-- Problem requirements --
Quote exactly the lines spanning from the top of the data below to the line that contains "slab('paving_slab', [(xa +", including both.

++++++++

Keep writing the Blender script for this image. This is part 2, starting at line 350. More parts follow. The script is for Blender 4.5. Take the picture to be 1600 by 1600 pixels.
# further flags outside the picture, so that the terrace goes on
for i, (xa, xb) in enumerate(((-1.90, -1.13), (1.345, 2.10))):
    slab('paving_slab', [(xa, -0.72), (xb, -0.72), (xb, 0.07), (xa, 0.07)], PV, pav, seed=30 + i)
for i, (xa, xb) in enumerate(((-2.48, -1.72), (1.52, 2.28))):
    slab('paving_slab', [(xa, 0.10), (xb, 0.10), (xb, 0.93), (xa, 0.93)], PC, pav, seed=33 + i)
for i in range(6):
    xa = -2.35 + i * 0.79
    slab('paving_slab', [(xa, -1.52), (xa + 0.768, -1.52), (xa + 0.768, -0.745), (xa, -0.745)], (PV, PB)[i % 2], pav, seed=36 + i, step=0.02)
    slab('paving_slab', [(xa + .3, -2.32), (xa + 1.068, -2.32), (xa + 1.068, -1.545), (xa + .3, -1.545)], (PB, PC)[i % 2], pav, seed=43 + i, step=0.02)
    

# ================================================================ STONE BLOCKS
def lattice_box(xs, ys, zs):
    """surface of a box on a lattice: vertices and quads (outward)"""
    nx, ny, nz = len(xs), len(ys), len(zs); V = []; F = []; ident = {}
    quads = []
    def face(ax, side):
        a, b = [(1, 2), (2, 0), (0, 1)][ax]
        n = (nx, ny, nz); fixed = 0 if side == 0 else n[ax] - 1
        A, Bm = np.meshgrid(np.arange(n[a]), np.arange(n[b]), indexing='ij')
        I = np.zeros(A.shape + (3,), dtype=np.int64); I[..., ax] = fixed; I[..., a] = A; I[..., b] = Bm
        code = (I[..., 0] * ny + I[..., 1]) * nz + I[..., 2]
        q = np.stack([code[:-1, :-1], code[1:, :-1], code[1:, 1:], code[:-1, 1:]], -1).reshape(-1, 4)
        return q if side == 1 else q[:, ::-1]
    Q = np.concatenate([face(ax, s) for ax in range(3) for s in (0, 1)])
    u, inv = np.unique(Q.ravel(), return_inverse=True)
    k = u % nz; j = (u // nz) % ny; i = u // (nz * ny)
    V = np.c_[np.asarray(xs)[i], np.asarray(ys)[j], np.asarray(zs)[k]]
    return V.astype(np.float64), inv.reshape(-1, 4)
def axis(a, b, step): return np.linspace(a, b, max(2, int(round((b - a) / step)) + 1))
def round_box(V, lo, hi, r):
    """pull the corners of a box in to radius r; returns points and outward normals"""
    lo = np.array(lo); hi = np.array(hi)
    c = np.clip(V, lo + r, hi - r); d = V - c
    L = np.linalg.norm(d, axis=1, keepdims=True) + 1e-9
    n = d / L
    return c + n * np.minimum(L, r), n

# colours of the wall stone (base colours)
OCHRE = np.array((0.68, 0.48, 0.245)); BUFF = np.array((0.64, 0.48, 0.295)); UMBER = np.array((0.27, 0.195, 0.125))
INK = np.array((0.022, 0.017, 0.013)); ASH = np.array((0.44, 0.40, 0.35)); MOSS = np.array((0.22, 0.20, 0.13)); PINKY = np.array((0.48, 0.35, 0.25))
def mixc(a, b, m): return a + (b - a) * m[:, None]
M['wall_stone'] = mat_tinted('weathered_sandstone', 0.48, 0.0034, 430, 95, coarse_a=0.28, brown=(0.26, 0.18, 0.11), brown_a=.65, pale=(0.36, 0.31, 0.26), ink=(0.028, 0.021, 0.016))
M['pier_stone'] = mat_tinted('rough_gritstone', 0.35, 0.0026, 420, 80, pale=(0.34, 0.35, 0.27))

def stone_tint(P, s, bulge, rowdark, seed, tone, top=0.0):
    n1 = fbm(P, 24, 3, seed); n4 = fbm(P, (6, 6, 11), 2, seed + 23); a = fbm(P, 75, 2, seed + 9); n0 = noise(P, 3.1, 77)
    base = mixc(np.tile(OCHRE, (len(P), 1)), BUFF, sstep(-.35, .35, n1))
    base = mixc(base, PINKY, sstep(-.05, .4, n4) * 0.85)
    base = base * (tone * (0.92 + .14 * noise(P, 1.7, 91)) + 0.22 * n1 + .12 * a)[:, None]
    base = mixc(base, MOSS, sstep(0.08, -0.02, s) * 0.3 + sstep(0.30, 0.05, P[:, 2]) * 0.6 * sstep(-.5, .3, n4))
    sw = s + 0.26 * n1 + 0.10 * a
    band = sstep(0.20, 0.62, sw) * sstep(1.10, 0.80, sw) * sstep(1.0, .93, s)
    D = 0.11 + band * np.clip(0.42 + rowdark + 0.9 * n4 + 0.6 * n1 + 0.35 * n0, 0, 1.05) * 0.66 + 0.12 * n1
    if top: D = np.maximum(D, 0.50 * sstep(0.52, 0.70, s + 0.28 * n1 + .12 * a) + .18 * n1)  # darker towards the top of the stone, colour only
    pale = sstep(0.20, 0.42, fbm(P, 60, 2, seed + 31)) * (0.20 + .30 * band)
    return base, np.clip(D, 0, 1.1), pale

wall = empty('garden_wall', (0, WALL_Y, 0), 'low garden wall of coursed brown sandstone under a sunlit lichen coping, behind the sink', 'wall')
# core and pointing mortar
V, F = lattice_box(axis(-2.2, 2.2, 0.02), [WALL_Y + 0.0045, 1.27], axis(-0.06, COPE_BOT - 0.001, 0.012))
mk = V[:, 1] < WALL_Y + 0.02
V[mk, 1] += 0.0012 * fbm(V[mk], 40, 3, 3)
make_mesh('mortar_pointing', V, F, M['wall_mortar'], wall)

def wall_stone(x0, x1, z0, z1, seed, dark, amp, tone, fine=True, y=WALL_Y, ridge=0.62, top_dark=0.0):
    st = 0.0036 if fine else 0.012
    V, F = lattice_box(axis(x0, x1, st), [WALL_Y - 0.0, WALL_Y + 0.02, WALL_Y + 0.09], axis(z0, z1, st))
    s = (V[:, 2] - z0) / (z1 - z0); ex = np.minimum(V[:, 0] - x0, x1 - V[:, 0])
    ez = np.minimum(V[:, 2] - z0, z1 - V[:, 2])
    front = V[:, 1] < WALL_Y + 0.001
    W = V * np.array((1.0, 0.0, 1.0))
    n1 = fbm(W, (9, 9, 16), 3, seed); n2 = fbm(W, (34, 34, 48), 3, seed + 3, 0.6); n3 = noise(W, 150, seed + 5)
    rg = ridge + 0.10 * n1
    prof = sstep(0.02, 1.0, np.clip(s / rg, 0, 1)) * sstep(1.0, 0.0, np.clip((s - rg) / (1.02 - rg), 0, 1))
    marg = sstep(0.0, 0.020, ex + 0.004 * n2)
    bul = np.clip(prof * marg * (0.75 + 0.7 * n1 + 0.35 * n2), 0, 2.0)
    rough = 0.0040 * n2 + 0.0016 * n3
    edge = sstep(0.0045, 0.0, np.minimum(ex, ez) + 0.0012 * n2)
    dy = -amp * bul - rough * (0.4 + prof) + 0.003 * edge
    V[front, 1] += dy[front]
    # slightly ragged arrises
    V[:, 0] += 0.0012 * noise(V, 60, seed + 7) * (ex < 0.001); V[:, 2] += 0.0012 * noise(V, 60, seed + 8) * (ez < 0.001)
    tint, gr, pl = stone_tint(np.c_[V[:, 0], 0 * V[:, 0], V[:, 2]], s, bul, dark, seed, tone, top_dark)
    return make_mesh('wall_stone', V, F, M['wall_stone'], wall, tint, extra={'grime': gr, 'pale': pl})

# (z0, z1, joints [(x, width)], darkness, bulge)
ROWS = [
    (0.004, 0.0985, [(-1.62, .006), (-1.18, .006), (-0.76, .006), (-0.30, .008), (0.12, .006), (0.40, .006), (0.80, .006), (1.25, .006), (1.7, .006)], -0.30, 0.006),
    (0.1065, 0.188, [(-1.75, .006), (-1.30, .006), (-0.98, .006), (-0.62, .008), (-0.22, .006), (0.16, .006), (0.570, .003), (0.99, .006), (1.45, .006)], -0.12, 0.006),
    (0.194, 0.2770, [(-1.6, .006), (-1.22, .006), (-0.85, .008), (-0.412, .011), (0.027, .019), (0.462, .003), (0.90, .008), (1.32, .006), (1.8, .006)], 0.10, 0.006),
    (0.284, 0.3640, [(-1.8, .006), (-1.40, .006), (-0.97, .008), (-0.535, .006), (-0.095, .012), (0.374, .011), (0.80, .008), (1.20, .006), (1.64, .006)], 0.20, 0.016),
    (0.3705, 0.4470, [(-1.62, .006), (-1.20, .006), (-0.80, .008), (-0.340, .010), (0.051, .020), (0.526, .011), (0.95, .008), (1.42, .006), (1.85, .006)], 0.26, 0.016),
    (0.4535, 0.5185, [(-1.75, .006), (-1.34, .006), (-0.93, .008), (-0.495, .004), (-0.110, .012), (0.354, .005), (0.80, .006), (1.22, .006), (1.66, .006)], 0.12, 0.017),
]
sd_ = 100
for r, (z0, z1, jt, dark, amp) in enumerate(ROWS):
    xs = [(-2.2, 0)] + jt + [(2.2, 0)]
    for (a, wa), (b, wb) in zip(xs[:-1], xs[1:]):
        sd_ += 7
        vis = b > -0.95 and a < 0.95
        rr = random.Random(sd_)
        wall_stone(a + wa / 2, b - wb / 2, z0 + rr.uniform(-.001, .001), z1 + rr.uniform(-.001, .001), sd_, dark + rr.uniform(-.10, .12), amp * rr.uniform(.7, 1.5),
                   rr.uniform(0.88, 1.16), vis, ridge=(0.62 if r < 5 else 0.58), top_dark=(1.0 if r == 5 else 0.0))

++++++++

-- Solution for this problem --
Keep writing the Blender script for this image. This is part 2, starting at line 350. More parts follow. The script is for Blender 4.5. Take the picture to be 1600 by 1600 pixels.
# further flags outside the picture, so that the terrace goes on
for i, (xa, xb) in enumerate(((-1.90, -1.13), (1.345, 2.10))):
    slab('paving_slab', [(xa, -0.72), (xb, -0.72), (xb, 0.07), (xa, 0.07)], PV, pav, seed=30 + i)
for i, (xa, xb) in enumerate(((-2.48, -1.72), (1.52, 2.28))):
    slab('paving_slab', [(xa, 0.10), (xb, 0.10), (xb, 0.93), (xa, 0.93)], PC, pav, seed=33 + i)
for i in range(6):
    xa = -2.35 + i * 0.79
    slab('paving_slab', [(xa, -1.52), (xa + 0.768, -1.52), (xa + 0.768, -0.745), (xa, -0.745)], (PV, PB)[i % 2], pav, seed=36 + i, step=0.02)
    slab('paving_slab', [(xa + .3, -2.32), (xa + 1.068, -2.32), (xa + 1.068, -1.545), (xa + .3, -1.545)], (PB, PC)[i % 2], pav, seed=43 + i, step=0.02)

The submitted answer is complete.